Andare oltre lo scatto e leggerci un messaggio di rispetto e amore per la natura: «Ci tenevo tanto che i miei lavori non fossero lì solo per essere mostrati – ha affermato Rosita Di Bitetto, autrice della “Green photography” – ma che tutti, guardandoli, potessero riflettere su quanto è gradevole e salutare vivere in luoghi in cui le aree verdi sono curate e valorizzate».
Dalla fotografia di strada a quella naturalistica. Non è dunque un caso, vero?
«Esatto. Ho scelto di esporre ciò che più mi rappresenta e poteva essere importante affiancare alla Street photography di Lorenzo una carrellata di scatti sull’ambiente. Come due facce della stessa medaglia. Anche New York, che nell’immaginario collettivo è la città dei grattacieli, contiene un immenso polmone. A Central Park ognuno può vivere al meglio il rapporto con la natura».
È troppo ambizioso pensare in questi termini alla nostra città?

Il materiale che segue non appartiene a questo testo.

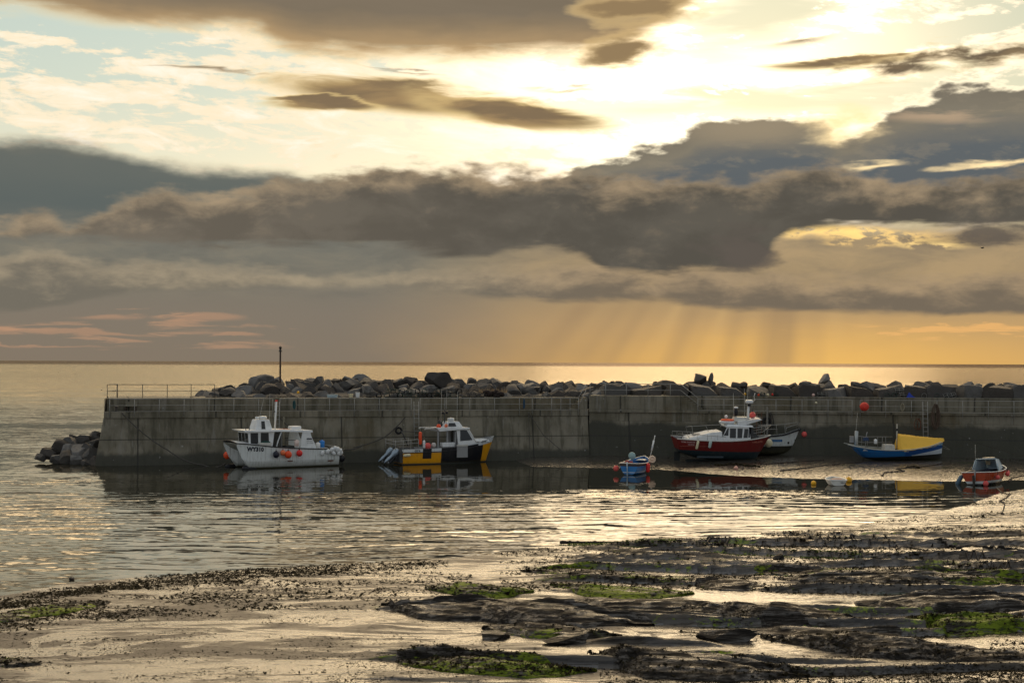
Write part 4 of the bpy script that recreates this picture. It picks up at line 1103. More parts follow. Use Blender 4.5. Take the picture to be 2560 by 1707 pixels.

«Già, siamo distanti anni luce. È un peccato, perché abbiamo tanta “materia prima”, dalle grotte di Santa Croce alla zona Ripalta, per citare alcuni posti che amo particolarmente. Ma penso che essi non vengano considerati come meritano. E non parlo di turismo: sarebbe un bene che venissero apprezzati per fini ricreativi e sportivi, magari realizzando aree attrezzate e percorsi tracciati. Valorizzare, quindi, non significa deturpare, ma curare per il bene sia dell’uomo che della natura stessa».
Insomma, per qualche giorno l’altra parte della luna non è sembrata poi così lontana.